Further arguments can be explored depending on the facts of a particular case.


Several kinds of transactions are undertaken between Indian entities and their overseas entities which if revisited in the context of this recent ruling would require reconsideration of the tax positions taken. These would include:

  • Sending expatriates to India
  • Allowing the Indian AE to use same trade-mark, brand-name without any license fee
  • Rendering some administrative assistance to newly set-up subsidiaries without any cross charge. This usually happens, as subsidiary may not have financial capability to make payment in initial years of its set-up

To elaborate a bit, if expatriates are sent to work in Indian subsidiaries, a consideration for that, if charged, could be taxable in India as fees for technical services (‘FTS’).

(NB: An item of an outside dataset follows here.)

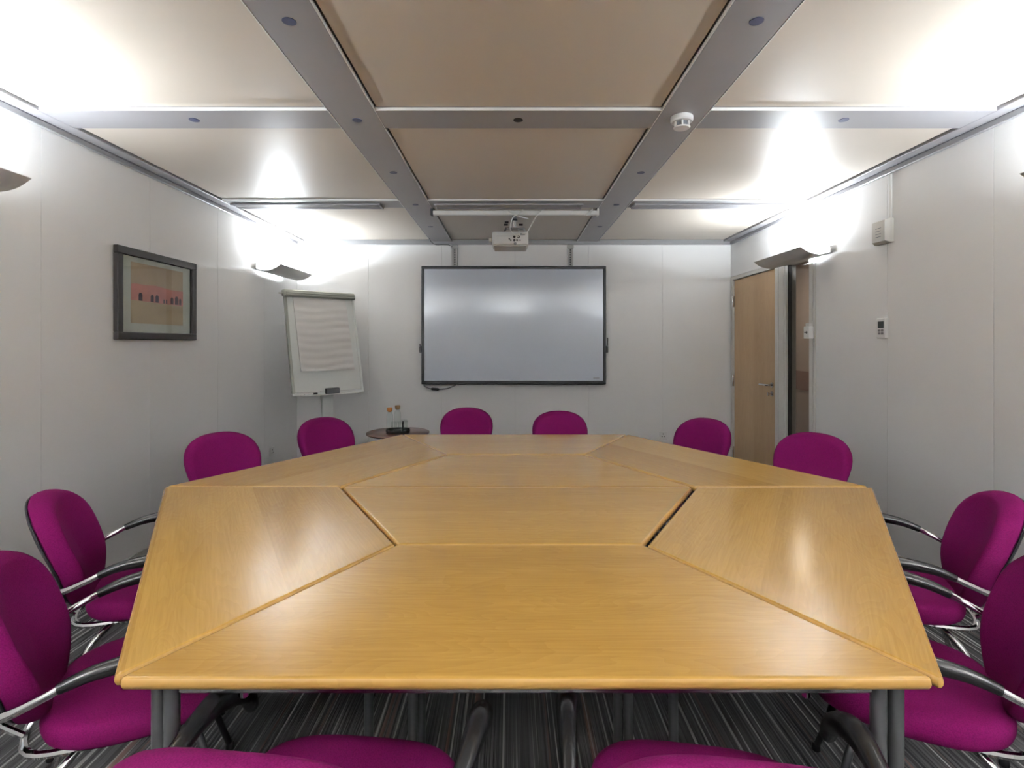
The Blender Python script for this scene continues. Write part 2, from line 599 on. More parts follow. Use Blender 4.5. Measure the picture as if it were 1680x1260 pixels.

FTS is taxable in India on source basis. Tax is levied on gross basis, usually at 10%. Sometimes the cost of expatriates is reimbursed by Indian entity without a mark-up. Such structures would now be questioned by tax authorities. Thus one needs to review existing positions in this regard.

Way forward

Considering the potential risk this ruling can have, one needs to undertake a holistic review of its tax positions. It would thus be a good idea to:

a. Carry out a detailed exercise of discovering transactions with AEs that are not being captured in financial books currently (e.g. use of trade-mark etc).

b. Review the current margins /prices and evaluate the transactions wherein payment is significantly lower than ALP.

c. Examine the tax impact of restoring current transaction prices / margins within the permissible range of deviation [see end note 7].

d. Evaluate the potential exposure to past transaction and evolve a strategy for dealing with past.

e. Decide a future course of action considering the above as well as BEPS Action Plans.